Exercise aim – Reproduce the entire listing word for word.

Provided data –

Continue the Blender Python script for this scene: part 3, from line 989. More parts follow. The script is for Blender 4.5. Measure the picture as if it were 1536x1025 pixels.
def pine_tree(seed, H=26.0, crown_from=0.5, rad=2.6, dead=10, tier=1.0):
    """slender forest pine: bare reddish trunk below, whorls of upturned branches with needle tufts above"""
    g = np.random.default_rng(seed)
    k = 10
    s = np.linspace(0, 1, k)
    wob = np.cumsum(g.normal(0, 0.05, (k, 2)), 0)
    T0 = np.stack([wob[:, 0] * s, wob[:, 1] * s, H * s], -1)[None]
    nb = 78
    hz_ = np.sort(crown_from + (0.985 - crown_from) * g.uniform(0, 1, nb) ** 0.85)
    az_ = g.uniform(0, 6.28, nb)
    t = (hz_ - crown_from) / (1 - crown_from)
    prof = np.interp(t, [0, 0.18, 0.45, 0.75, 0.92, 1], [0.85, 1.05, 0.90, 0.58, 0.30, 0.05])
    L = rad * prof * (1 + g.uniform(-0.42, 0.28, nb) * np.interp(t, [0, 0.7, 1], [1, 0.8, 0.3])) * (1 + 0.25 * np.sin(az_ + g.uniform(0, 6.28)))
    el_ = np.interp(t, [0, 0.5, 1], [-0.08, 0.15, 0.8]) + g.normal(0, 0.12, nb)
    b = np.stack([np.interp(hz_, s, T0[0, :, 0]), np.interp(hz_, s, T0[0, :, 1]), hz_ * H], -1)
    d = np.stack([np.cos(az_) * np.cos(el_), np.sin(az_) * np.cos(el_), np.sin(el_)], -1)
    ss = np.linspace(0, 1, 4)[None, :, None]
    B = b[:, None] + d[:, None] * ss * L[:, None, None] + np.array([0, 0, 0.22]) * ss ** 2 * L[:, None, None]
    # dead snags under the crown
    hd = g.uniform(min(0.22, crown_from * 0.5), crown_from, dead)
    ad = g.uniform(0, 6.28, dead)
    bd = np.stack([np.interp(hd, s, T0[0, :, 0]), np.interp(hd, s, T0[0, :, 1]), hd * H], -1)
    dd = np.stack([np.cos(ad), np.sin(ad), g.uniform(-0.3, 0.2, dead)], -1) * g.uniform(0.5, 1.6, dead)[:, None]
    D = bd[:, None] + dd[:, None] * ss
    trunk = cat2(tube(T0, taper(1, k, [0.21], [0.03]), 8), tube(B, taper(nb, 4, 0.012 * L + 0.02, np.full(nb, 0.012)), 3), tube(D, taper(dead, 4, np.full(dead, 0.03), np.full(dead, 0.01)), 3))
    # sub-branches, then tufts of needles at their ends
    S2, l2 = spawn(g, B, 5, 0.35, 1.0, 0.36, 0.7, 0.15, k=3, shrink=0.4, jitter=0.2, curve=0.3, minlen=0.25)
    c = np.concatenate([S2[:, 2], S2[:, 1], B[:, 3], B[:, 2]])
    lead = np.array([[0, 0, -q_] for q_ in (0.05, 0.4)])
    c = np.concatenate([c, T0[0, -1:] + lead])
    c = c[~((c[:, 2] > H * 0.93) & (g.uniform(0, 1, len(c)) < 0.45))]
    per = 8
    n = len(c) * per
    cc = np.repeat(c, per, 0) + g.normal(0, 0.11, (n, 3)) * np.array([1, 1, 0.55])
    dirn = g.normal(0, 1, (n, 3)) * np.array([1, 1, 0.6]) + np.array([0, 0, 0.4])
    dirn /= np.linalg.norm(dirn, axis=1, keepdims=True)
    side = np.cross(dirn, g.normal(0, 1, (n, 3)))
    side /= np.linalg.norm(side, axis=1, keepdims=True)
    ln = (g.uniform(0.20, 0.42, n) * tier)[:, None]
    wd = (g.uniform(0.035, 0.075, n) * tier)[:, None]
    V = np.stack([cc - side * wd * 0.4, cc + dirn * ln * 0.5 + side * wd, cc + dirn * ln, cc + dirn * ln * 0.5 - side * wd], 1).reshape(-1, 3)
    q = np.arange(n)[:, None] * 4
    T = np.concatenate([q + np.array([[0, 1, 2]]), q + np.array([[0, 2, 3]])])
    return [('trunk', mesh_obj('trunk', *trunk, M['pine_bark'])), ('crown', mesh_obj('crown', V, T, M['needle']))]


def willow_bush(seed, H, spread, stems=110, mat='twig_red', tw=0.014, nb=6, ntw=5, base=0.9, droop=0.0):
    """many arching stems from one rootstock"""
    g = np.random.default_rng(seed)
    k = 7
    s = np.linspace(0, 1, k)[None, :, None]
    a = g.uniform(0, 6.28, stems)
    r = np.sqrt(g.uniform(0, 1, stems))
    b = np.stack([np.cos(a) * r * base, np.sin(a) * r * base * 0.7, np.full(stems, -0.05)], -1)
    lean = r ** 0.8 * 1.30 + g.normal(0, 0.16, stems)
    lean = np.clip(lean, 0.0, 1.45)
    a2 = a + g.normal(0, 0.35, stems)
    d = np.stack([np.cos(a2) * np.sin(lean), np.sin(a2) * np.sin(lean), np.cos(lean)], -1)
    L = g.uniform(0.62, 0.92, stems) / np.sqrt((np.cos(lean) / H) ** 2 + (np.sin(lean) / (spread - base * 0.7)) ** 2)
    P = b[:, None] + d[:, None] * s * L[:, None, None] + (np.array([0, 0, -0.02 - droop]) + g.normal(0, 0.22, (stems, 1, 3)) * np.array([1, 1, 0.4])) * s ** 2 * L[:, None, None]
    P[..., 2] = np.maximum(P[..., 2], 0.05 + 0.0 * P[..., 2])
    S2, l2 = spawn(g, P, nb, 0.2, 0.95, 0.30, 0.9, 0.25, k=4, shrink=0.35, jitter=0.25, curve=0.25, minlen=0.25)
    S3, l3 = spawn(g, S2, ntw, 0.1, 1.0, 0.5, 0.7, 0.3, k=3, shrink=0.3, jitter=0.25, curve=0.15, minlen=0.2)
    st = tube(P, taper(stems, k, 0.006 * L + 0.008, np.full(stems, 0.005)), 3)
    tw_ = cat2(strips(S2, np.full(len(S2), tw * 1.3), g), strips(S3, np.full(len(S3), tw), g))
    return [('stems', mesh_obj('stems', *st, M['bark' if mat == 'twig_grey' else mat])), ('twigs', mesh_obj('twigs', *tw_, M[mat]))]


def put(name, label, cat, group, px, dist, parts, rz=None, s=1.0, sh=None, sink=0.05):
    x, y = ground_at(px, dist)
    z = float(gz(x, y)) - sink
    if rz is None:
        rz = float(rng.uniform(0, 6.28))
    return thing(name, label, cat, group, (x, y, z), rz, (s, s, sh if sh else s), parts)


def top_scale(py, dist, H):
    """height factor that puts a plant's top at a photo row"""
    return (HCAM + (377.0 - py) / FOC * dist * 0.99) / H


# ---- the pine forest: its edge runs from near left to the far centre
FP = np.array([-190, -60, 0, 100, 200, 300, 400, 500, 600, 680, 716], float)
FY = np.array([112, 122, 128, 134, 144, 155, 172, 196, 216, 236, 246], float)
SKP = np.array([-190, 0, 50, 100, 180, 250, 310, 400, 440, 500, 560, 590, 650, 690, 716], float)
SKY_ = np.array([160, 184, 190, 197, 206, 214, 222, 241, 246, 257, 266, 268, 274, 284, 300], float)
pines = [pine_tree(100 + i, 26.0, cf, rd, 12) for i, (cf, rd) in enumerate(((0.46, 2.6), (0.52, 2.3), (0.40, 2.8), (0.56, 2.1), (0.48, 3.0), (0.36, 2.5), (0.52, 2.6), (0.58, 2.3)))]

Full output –
Continue the Blender Python script for this scene: part 3, from line 989. More parts follow. The script is for Blender 4.5. Measure the picture as if it were 1536x1025 pixels.
def pine_tree(seed, H=26.0, crown_from=0.5, rad=2.6, dead=10, tier=1.0):
    """slender forest pine: bare reddish trunk below, whorls of upturned branches with needle tufts above"""
    g = np.random.default_rng(seed)
    k = 10
    s = np.linspace(0, 1, k)
    wob = np.cumsum(g.normal(0, 0.05, (k, 2)), 0)
    T0 = np.stack([wob[:, 0] * s, wob[:, 1] * s, H * s], -1)[None]
    nb = 78
    hz_ = np.sort(crown_from + (0.985 - crown_from) * g.uniform(0, 1, nb) ** 0.85)
    az_ = g.uniform(0, 6.28, nb)
    t = (hz_ - crown_from) / (1 - crown_from)
    prof = np.interp(t, [0, 0.18, 0.45, 0.75, 0.92, 1], [0.85, 1.05, 0.90, 0.58, 0.30, 0.05])
    L = rad * prof * (1 + g.uniform(-0.42, 0.28, nb) * np.interp(t, [0, 0.7, 1], [1, 0.8, 0.3])) * (1 + 0.25 * np.sin(az_ + g.uniform(0, 6.28)))
    el_ = np.interp(t, [0, 0.5, 1], [-0.08, 0.15, 0.8]) + g.normal(0, 0.12, nb)
    b = np.stack([np.interp(hz_, s, T0[0, :, 0]), np.interp(hz_, s, T0[0, :, 1]), hz_ * H], -1)
    d = np.stack([np.cos(az_) * np.cos(el_), np.sin(az_) * np.cos(el_), np.sin(el_)], -1)
    ss = np.linspace(0, 1, 4)[None, :, None]
    B = b[:, None] + d[:, None] * ss * L[:, None, None] + np.array([0, 0, 0.22]) * ss ** 2 * L[:, None, None]
    # dead snags under the crown
    hd = g.uniform(min(0.22, crown_from * 0.5), crown_from, dead)
    ad = g.uniform(0, 6.28, dead)
    bd = np.stack([np.interp(hd, s, T0[0, :, 0]), np.interp(hd, s, T0[0, :, 1]), hd * H], -1)
    dd = np.stack([np.cos(ad), np.sin(ad), g.uniform(-0.3, 0.2, dead)], -1) * g.uniform(0.5, 1.6, dead)[:, None]
    D = bd[:, None] + dd[:, None] * ss
    trunk = cat2(tube(T0, taper(1, k, [0.21], [0.03]), 8), tube(B, taper(nb, 4, 0.012 * L + 0.02, np.full(nb, 0.012)), 3), tube(D, taper(dead, 4, np.full(dead, 0.03), np.full(dead, 0.01)), 3))
    # sub-branches, then tufts of needles at their ends
    S2, l2 = spawn(g, B, 5, 0.35, 1.0, 0.36, 0.7, 0.15, k=3, shrink=0.4, jitter=0.2, curve=0.3, minlen=0.25)
    c = np.concatenate([S2[:, 2], S2[:, 1], B[:, 3], B[:, 2]])
    lead = np.array([[0, 0, -q_] for q_ in (0.05, 0.4)])
    c = np.concatenate([c, T0[0, -1:] + lead])
    c = c[~((c[:, 2] > H * 0.93) & (g.uniform(0, 1, len(c)) < 0.45))]
    per = 8
    n = len(c) * per
    cc = np.repeat(c, per, 0) + g.normal(0, 0.11, (n, 3)) * np.array([1, 1, 0.55])
    dirn = g.normal(0, 1, (n, 3)) * np.array([1, 1, 0.6]) + np.array([0, 0, 0.4])
    dirn /= np.linalg.norm(dirn, axis=1, keepdims=True)
    side = np.cross(dirn, g.normal(0, 1, (n, 3)))
    side /= np.linalg.norm(side, axis=1, keepdims=True)
    ln = (g.uniform(0.20, 0.42, n) * tier)[:, None]
    wd = (g.uniform(0.035, 0.075, n) * tier)[:, None]
    V = np.stack([cc - side * wd * 0.4, cc + dirn * ln * 0.5 + side * wd, cc + dirn * ln, cc + dirn * ln * 0.5 - side * wd], 1).reshape(-1, 3)
    q = np.arange(n)[:, None] * 4
    T = np.concatenate([q + np.array([[0, 1, 2]]), q + np.array([[0, 2, 3]])])
    return [('trunk', mesh_obj('trunk', *trunk, M['pine_bark'])), ('crown', mesh_obj('crown', V, T, M['needle']))]


def willow_bush(seed, H, spread, stems=110, mat='twig_red', tw=0.014, nb=6, ntw=5, base=0.9, droop=0.0):
    """many arching stems from one rootstock"""
    g = np.random.default_rng(seed)
    k = 7
    s = np.linspace(0, 1, k)[None, :, None]
    a = g.uniform(0, 6.28, stems)
    r = np.sqrt(g.uniform(0, 1, stems))
    b = np.stack([np.cos(a) * r * base, np.sin(a) * r * base * 0.7, np.full(stems, -0.05)], -1)
    lean = r ** 0.8 * 1.30 + g.normal(0, 0.16, stems)
    lean = np.clip(lean, 0.0, 1.45)
    a2 = a + g.normal(0, 0.35, stems)
    d = np.stack([np.cos(a2) * np.sin(lean), np.sin(a2) * np.sin(lean), np.cos(lean)], -1)
    L = g.uniform(0.62, 0.92, stems) / np.sqrt((np.cos(lean) / H) ** 2 + (np.sin(lean) / (spread - base * 0.7)) ** 2)
    P = b[:, None] + d[:, None] * s * L[:, None, None] + (np.array([0, 0, -0.02 - droop]) + g.normal(0, 0.22, (stems, 1, 3)) * np.array([1, 1, 0.4])) * s ** 2 * L[:, None, None]
    P[..., 2] = np.maximum(P[..., 2], 0.05 + 0.0 * P[..., 2])
    S2, l2 = spawn(g, P, nb, 0.2, 0.95, 0.30, 0.9, 0.25, k=4, shrink=0.35, jitter=0.25, curve=0.25, minlen=0.25)
    S3, l3 = spawn(g, S2, ntw, 0.1, 1.0, 0.5, 0.7, 0.3, k=3, shrink=0.3, jitter=0.25, curve=0.15, minlen=0.2)
    st = tube(P, taper(stems, k, 0.006 * L + 0.008, np.full(stems, 0.005)), 3)
    tw_ = cat2(strips(S2, np.full(len(S2), tw * 1.3), g), strips(S3, np.full(len(S3), tw), g))
    return [('stems', mesh_obj('stems', *st, M['bark' if mat == 'twig_grey' else mat])), ('twigs', mesh_obj('twigs', *tw_, M[mat]))]


def put(name, label, cat, group, px, dist, parts, rz=None, s=1.0, sh=None, sink=0.05):
    x, y = ground_at(px, dist)
    z = float(gz(x, y)) - sink
    if rz is None:
        rz = float(rng.uniform(0, 6.28))
    return thing(name, label, cat, group, (x, y, z), rz, (s, s, sh if sh else s), parts)


def top_scale(py, dist, H):
    """height factor that puts a plant's top at a photo row"""
    return (HCAM + (377.0 - py) / FOC * dist * 0.99) / H


# ---- the pine forest: its edge runs from near left to the far centre
FP = np.array([-190, -60, 0, 100, 200, 300, 400, 500, 600, 680, 716], float)
FY = np.array([112, 122, 128, 134, 144, 155, 172, 196, 216, 236, 246], float)
SKP = np.array([-190, 0, 50, 100, 180, 250, 310, 400, 440, 500, 560, 590, 650, 690, 716], float)
SKY_ = np.array([160, 184, 190, 197, 206, 214, 222, 241, 246, 257, 266, 268, 274, 284, 300], float)
pines = [pine_tree(100 + i, 26.0, cf, rd, 12) for i, (cf, rd) in enumerate(((0.46, 2.6), (0.52, 2.3), (0.40, 2.8), (0.56, 2.1), (0.48, 3.0), (0.36, 2.5), (0.52, 2.6), (0.58, 2.3)))]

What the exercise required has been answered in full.